* Stated exercise
Transcribe all the records exactly and omit any images they hold.
start Record list
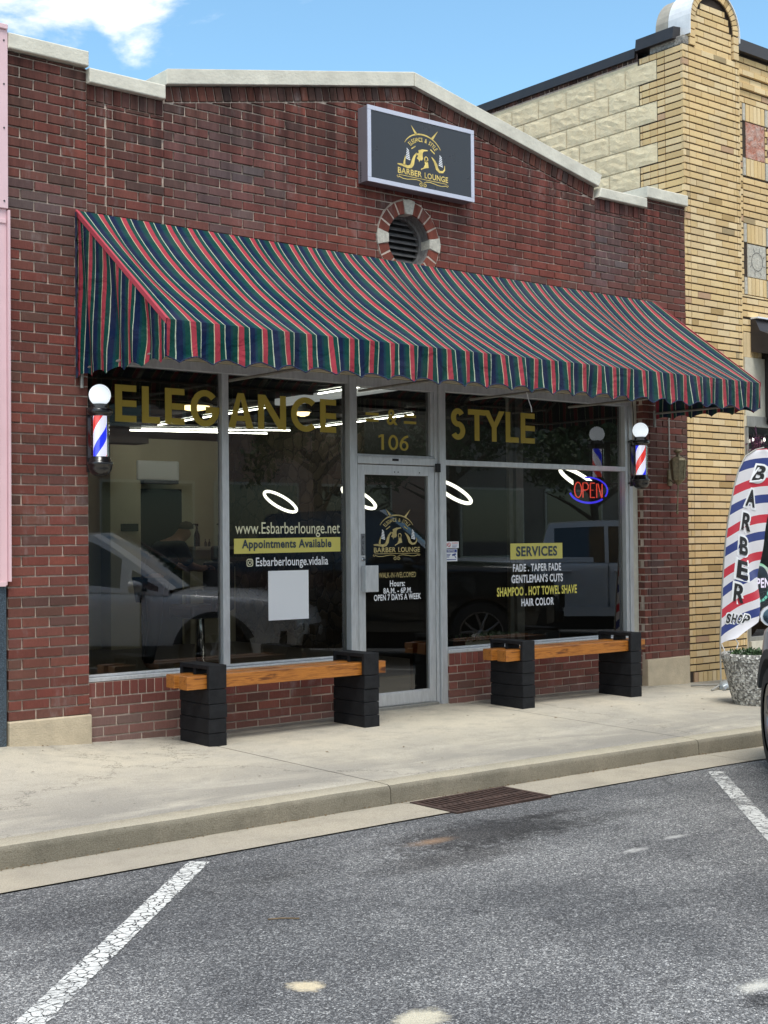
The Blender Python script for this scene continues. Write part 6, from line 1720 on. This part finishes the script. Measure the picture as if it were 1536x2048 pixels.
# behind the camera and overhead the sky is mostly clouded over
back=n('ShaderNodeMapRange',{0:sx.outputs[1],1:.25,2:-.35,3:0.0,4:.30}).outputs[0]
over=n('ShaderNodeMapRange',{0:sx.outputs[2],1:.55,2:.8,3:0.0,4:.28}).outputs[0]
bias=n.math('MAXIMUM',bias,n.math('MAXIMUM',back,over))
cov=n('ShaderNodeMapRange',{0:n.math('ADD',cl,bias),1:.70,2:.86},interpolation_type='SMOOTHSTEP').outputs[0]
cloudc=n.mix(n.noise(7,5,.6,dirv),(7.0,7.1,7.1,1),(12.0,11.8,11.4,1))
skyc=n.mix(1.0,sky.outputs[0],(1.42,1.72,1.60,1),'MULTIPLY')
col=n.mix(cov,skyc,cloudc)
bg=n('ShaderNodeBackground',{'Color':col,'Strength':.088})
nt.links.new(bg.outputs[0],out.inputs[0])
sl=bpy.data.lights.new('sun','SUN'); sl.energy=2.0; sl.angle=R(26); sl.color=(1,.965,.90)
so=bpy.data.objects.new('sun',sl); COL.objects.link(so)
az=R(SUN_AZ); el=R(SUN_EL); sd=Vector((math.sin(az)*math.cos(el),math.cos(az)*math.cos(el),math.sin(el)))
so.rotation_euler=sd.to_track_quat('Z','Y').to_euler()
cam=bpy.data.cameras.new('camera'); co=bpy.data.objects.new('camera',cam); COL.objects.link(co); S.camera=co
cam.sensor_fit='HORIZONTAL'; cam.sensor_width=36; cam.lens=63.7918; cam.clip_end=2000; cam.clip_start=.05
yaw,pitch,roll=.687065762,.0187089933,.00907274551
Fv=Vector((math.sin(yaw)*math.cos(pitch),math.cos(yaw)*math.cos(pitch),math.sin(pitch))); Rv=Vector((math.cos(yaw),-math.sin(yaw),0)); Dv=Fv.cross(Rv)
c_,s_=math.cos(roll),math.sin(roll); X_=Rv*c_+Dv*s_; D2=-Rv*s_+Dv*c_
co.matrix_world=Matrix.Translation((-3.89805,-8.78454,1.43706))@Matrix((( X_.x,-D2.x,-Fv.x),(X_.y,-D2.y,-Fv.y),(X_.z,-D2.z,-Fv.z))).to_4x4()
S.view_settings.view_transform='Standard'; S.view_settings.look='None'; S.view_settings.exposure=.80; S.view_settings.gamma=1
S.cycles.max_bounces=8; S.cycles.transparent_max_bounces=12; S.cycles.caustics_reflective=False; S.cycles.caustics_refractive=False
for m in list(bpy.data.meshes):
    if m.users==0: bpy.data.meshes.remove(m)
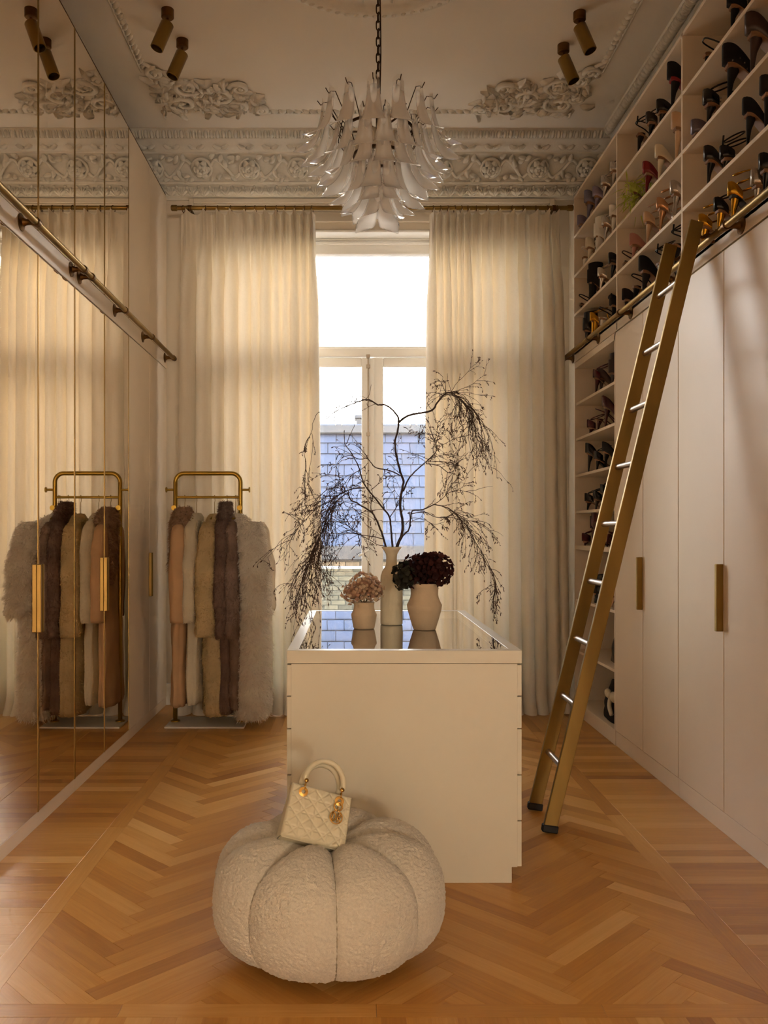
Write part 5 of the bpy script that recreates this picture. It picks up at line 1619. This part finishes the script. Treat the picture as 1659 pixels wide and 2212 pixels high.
end Record list
* Solved exercise
The Blender Python script for this scene continues. Write part 6, from line 1720 on. This part finishes the script. Measure the picture as if it were 1536x2048 pixels.
# behind the camera and overhead the sky is mostly clouded over
back=n('ShaderNodeMapRange',{0:sx.outputs[1],1:.25,2:-.35,3:0.0,4:.30}).outputs[0]
over=n('ShaderNodeMapRange',{0:sx.outputs[2],1:.55,2:.8,3:0.0,4:.28}).outputs[0]
bias=n.math('MAXIMUM',bias,n.math('MAXIMUM',back,over))
cov=n('ShaderNodeMapRange',{0:n.math('ADD',cl,bias),1:.70,2:.86},interpolation_type='SMOOTHSTEP').outputs[0]
cloudc=n.mix(n.noise(7,5,.6,dirv),(7.0,7.1,7.1,1),(12.0,11.8,11.4,1))
skyc=n.mix(1.0,sky.outputs[0],(1.42,1.72,1.60,1),'MULTIPLY')
col=n.mix(cov,skyc,cloudc)
bg=n('ShaderNodeBackground',{'Color':col,'Strength':.088})
nt.links.new(bg.outputs[0],out.inputs[0])
sl=bpy.data.lights.new('sun','SUN'); sl.energy=2.0; sl.angle=R(26); sl.color=(1,.965,.90)
so=bpy.data.objects.new('sun',sl); COL.objects.link(so)
az=R(SUN_AZ); el=R(SUN_EL); sd=Vector((math.sin(az)*math.cos(el),math.cos(az)*math.cos(el),math.sin(el)))
so.rotation_euler=sd.to_track_quat('Z','Y').to_euler()
cam=bpy.data.cameras.new('camera'); co=bpy.data.objects.new('camera',cam); COL.objects.link(co); S.camera=co
cam.sensor_fit='HORIZONTAL'; cam.sensor_width=36; cam.lens=63.7918; cam.clip_end=2000; cam.clip_start=.05
yaw,pitch,roll=.687065762,.0187089933,.00907274551
Fv=Vector((math.sin(yaw)*math.cos(pitch),math.cos(yaw)*math.cos(pitch),math.sin(pitch))); Rv=Vector((math.cos(yaw),-math.sin(yaw),0)); Dv=Fv.cross(Rv)
c_,s_=math.cos(roll),math.sin(roll); X_=Rv*c_+Dv*s_; D2=-Rv*s_+Dv*c_
co.matrix_world=Matrix.Translation((-3.89805,-8.78454,1.43706))@Matrix((( X_.x,-D2.x,-Fv.x),(X_.y,-D2.y,-Fv.y),(X_.z,-D2.z,-Fv.z))).to_4x4()
S.view_settings.view_transform='Standard'; S.view_settings.look='None'; S.view_settings.exposure=.80; S.view_settings.gamma=1
S.cycles.max_bounces=8; S.cycles.transparent_max_bounces=12; S.cycles.caustics_reflective=False; S.cycles.caustics_refractive=False
for m in list(bpy.data.meshes):
    if m.users==0: bpy.data.meshes.remove(m)
Write part 5 of the bpy script that recreates this picture. It picks up at line 1619. This part finishes the script. Treat the picture as 1659 pixels wide and 2212 pixels high.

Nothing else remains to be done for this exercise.